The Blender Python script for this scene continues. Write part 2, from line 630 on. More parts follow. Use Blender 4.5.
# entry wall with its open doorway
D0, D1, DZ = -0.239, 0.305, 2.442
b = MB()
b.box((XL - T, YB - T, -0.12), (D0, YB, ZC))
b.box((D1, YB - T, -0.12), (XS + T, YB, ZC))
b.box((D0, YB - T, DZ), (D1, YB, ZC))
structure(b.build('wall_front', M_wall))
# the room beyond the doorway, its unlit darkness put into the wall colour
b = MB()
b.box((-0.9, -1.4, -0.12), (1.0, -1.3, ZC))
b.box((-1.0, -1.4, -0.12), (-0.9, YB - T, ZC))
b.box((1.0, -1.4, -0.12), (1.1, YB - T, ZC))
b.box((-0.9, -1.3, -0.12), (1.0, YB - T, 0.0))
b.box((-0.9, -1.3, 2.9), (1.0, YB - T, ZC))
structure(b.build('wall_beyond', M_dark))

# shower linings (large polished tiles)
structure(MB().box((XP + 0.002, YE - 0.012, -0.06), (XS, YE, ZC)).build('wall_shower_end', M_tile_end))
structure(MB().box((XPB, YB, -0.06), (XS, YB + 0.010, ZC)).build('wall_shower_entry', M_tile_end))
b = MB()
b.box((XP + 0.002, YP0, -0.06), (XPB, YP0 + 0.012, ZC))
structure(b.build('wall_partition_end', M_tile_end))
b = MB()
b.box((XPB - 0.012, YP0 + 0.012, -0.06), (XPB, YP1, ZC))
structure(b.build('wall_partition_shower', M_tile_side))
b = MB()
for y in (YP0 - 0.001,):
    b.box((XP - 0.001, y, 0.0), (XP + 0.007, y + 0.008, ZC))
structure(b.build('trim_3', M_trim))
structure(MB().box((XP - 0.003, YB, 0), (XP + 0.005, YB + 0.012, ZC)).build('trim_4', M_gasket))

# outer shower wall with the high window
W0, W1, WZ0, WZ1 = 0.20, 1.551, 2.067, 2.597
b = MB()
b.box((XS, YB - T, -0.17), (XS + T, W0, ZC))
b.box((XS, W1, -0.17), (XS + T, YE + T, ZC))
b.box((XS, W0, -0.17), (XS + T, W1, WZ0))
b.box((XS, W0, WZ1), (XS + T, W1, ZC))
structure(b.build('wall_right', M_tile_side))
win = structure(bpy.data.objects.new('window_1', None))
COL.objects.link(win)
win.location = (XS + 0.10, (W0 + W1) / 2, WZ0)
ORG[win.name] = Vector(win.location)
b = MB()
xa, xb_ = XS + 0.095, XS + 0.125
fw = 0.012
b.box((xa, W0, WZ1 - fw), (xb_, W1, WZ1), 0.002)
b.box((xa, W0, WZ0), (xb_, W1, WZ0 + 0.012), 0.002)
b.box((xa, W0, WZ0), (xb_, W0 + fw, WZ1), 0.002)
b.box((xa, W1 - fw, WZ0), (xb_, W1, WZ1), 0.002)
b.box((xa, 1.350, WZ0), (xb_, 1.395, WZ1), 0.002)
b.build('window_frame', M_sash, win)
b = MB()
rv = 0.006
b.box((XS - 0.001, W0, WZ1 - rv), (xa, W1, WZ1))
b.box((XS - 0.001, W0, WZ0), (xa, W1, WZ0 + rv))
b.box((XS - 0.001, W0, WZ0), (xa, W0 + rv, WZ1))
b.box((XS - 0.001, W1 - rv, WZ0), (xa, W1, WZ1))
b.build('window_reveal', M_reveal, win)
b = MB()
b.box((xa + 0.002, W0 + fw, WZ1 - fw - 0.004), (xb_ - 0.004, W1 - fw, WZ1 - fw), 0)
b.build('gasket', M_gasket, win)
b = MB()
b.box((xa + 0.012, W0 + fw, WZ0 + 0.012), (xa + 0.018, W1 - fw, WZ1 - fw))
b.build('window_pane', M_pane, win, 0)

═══

▸ The request:
The lines to return run from the one containing "b.box((-0.9, -1.4, -0.12), (1.0, -1.3, ZC))" down to the one containing "structure(MB().box((XP - 0.003, YB, 0), (XP"; give them exactly, both included, and no others.

▸ Answer:
b.box((-0.9, -1.4, -0.12), (1.0, -1.3, ZC))
b.box((-1.0, -1.4, -0.12), (-0.9, YB - T, ZC))
b.box((1.0, -1.4, -0.12), (1.1, YB - T, ZC))
b.box((-0.9, -1.3, -0.12), (1.0, YB - T, 0.0))
b.box((-0.9, -1.3, 2.9), (1.0, YB - T, ZC))
structure(b.build('wall_beyond', M_dark))

# shower linings (large polished tiles)
structure(MB().box((XP + 0.002, YE - 0.012, -0.06), (XS, YE, ZC)).build('wall_shower_end', M_tile_end))
structure(MB().box((XPB, YB, -0.06), (XS, YB + 0.010, ZC)).build('wall_shower_entry', M_tile_end))
b = MB()
b.box((XP + 0.002, YP0, -0.06), (XPB, YP0 + 0.012, ZC))
structure(b.build('wall_partition_end', M_tile_end))
b = MB()
b.box((XPB - 0.012, YP0 + 0.012, -0.06), (XPB, YP1, ZC))
structure(b.build('wall_partition_shower', M_tile_side))
b = MB()
for y in (YP0 - 0.001,):
    b.box((XP - 0.001, y, 0.0), (XP + 0.007, y + 0.008, ZC))
structure(b.build('trim_3', M_trim))
structure(MB().box((XP - 0.003, YB, 0), (XP + 0.005, YB + 0.012, ZC)).build('trim_4', M_gasket))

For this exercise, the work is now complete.